Task description
All the data below goes into the copy word for word, but the pictures don't.

-- start --

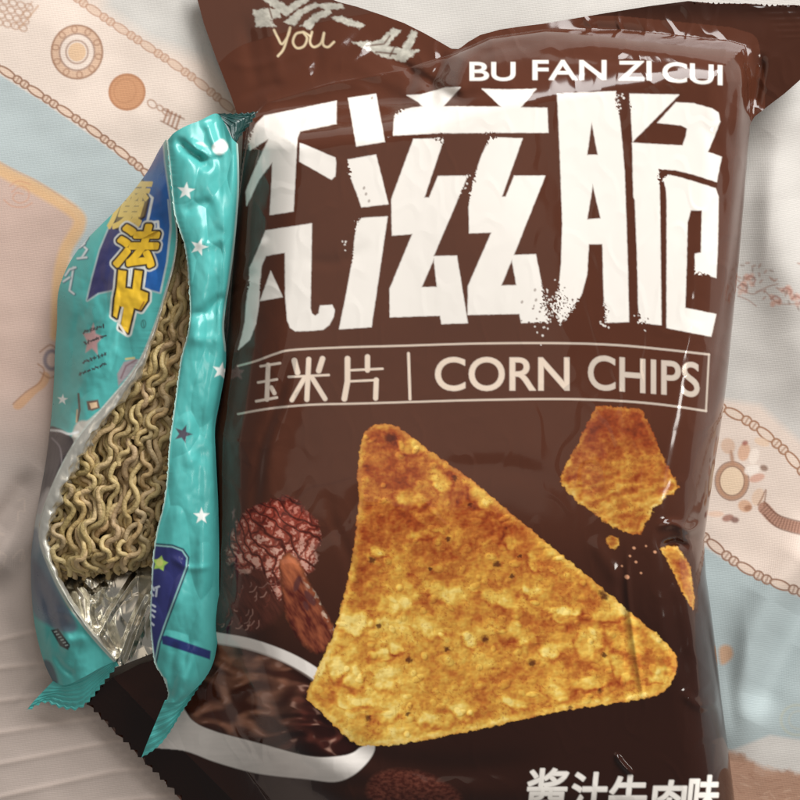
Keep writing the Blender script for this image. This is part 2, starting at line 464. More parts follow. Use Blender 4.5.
# ================================================================ CHIP BAG
def saw(a, b, n, amp):
    """zig-zag cut between two points"""
    a = np.array(a, float); b = np.array(b, float); t = (b - a) / np.linalg.norm(b - a); nn = np.array([-t[1], t[0]])
    return [tuple(a + (b - a) * k / n + nn * (amp if k % 2 else -amp)) for k in range(n + 1)]
OUT = ([(243, 132), (231, 96), (216, 58), (204, 24), (197, -2), (194, -16)] + saw((196, -18), (300, -16), 20, 2.0) +
       [(335, 1), (358, 7), (382, 15), (404, 23), (424, 33), (440, 42), (452, 49), (459, 49), (468, 42), (480, 35), (500, 29.5), (520, 26.5), (545, 23.5), (600, 14), (650, 6), (688, 1)] +
       saw((692, 3), (815, 7), 46, 1.7) +
       [(816, 40), (812, 66), (800, 80), (784, 94), (768, 106), (754, 117), (750, 124), (748, 150), (744, 200), (739, 260), (733, 320), (727, 380), (721, 425), (714, 470), (708, 512), (704, 540), (706, 575), (711, 610), (716, 650), (721, 695), (727, 740), (733, 785), (738, 830), (741, 860)] +
       saw((741, 890), (262, 872), 90, 2.0) +
       saw((250, 868), (88, 703), 44, 2.4) + [(90, 696), (112, 678), (140, 664), (170, 655), (205, 640), (213, 590), (214, 520), (213, 440), (222, 380), (227, 330), (231, 280), (236, 220), (241, 170)])
OUT = [np.array(OUT, float)]
PIL = [np.array([(249, 120), (268, 102), (330, 84), (395, 72), (455, 54), (490, 38), (545, 30), (620, 30), (690, 37), (728, 41), (745, 46), (751, 80), (751, 120), (748, 150), (744, 200), (739, 260), (733, 320), (727, 380), (721, 425), (714, 470), (708, 512), (704, 540), (706, 575), (711, 610), (716, 650), (721, 695), (727, 740), (733, 785), (738, 830), (730, 850), (500, 850), (330, 840), (268, 800), (228, 745), (207, 700), (205, 640), (213, 590), (214, 520), (213, 440), (222, 380), (227, 330), (231, 280), (236, 220), (243, 160)], float)]
bx0, bx1, by0, by1, st = 80, 820, -24, 900, 0.72
BXs = np.arange(bx0, bx1, st)
# rows below the frame are never close to the camera: coarser there
BYs = np.concatenate([np.arange(by0, 806, st), np.arange(806, by1, 2.0)])
BX, BY = np.meshgrid(BXs, BYs)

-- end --

Reply to the task
Keep writing the Blender script for this image. This is part 2, starting at line 464. More parts follow. Use Blender 4.5.
# ================================================================ CHIP BAG
def saw(a, b, n, amp):
    """zig-zag cut between two points"""
    a = np.array(a, float); b = np.array(b, float); t = (b - a) / np.linalg.norm(b - a); nn = np.array([-t[1], t[0]])
    return [tuple(a + (b - a) * k / n + nn * (amp if k % 2 else -amp)) for k in range(n + 1)]
OUT = ([(243, 132), (231, 96), (216, 58), (204, 24), (197, -2), (194, -16)] + saw((196, -18), (300, -16), 20, 2.0) +
       [(335, 1), (358, 7), (382, 15), (404, 23), (424, 33), (440, 42), (452, 49), (459, 49), (468, 42), (480, 35), (500, 29.5), (520, 26.5), (545, 23.5), (600, 14), (650, 6), (688, 1)] +
       saw((692, 3), (815, 7), 46, 1.7) +
       [(816, 40), (812, 66), (800, 80), (784, 94), (768, 106), (754, 117), (750, 124), (748, 150), (744, 200), (739, 260), (733, 320), (727, 380), (721, 425), (714, 470), (708, 512), (704, 540), (706, 575), (711, 610), (716, 650), (721, 695), (727, 740), (733, 785), (738, 830), (741, 860)] +
       saw((741, 890), (262, 872), 90, 2.0) +
       saw((250, 868), (88, 703), 44, 2.4) + [(90, 696), (112, 678), (140, 664), (170, 655), (205, 640), (213, 590), (214, 520), (213, 440), (222, 380), (227, 330), (231, 280), (236, 220), (241, 170)])
OUT = [np.array(OUT, float)]
PIL = [np.array([(249, 120), (268, 102), (330, 84), (395, 72), (455, 54), (490, 38), (545, 30), (620, 30), (690, 37), (728, 41), (745, 46), (751, 80), (751, 120), (748, 150), (744, 200), (739, 260), (733, 320), (727, 380), (721, 425), (714, 470), (708, 512), (704, 540), (706, 575), (711, 610), (716, 650), (721, 695), (727, 740), (733, 785), (738, 830), (730, 850), (500, 850), (330, 840), (268, 800), (228, 745), (207, 700), (205, 640), (213, 590), (214, 520), (213, 440), (222, 380), (227, 330), (231, 280), (236, 220), (243, 160)], float)]
bx0, bx1, by0, by1, st = 80, 820, -24, 900, 0.72
BXs = np.arange(bx0, bx1, st)
# rows below the frame are never close to the camera: coarser there
BYs = np.concatenate([np.arange(by0, 806, st), np.arange(806, by1, 2.0)])
BX, BY = np.meshgrid(BXs, BYs)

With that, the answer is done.